While on the subject, pairing Jack Black and Colin Hanks is kind of cool because they play well off each other. But are shades of (the underrated) Orange County desirable in a would-be summer blockbuster?


It's All About the Source Material

Sure, Peter Jackson is a terrific filmmaker with technical work and special effects second to no one and so forth. However... I realized watching King Kong that slavish adherence to source material stands up a lot better when he's adapting the epic that is The Lord of the Rings than when he's reworking something that narrowly escaped B-movie status by somehow embedding itself in our collective consciousness. (And I'm not saying that was a fluke; I honestly wonder exactly how and why the 1933 King Kong did that.)

I've watched the entire Lord of the Rings film cycle, all extended editions, in one 12 hour buttnumbathon, only stopping to order and then pay for pizza, and I can honestly say that it was really good, entertaining throughout. I'd do it again too. Preferably in a couple years, preferably during another snowstorm, and preferably with another set of willing friends. (Or the same willing friends -- not alone is my point.) The interesting thing was that the extended editions were closer to the books, deeper and more engaging for it.
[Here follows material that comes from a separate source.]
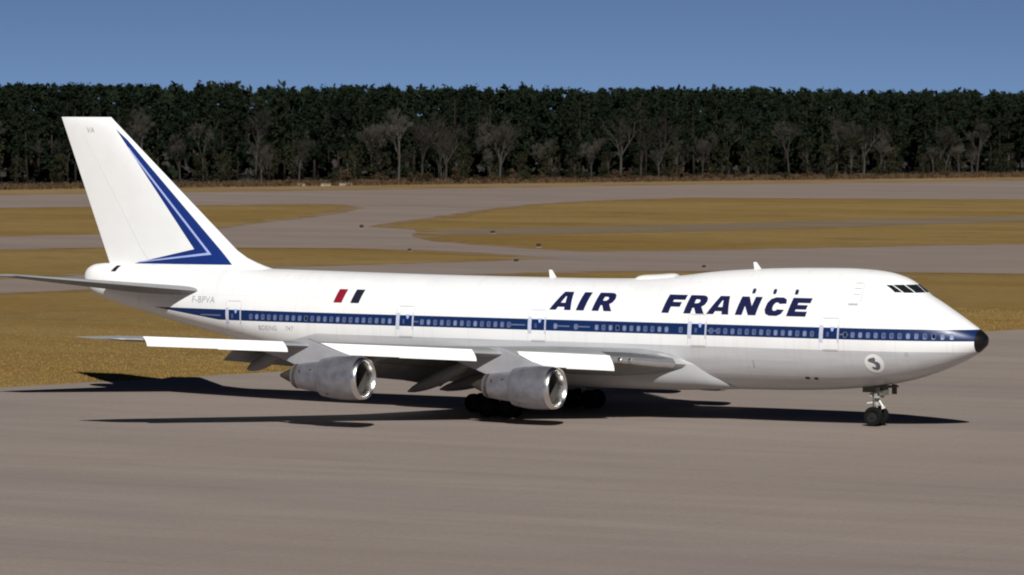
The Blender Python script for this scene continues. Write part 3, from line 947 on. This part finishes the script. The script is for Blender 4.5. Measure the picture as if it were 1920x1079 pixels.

Clearly Tolkien knew how to spin a story. (I'm realizing this more and more while rereading the Narnia books. Not good, there might be more on that later.)

With Jackson's King Kong, it's impressive that it didn't feel as long as it was (3 hours), and I didn't get too bored. Even so, it just wasn't all necessary. A lot of sequences that were unquestionably cool (e.g. giant ape fighting 2 or 3 dinosaurs, that's cool) still didn't have to be as long as they were. Ape fights dinosaurs, we get it. Why does it have to go on for 15 minutes? Why after falling through the first ravine do the dinosaurs not shrug and walk off, figuring there must be easier prey elsewhere?

It's like a J.K. Rowling syndrome -- by book 5, nothing at all was left out. As if the creators are thinking, I am beyond editorial control. Nobody will stop me putting in anything I want, and you will like it.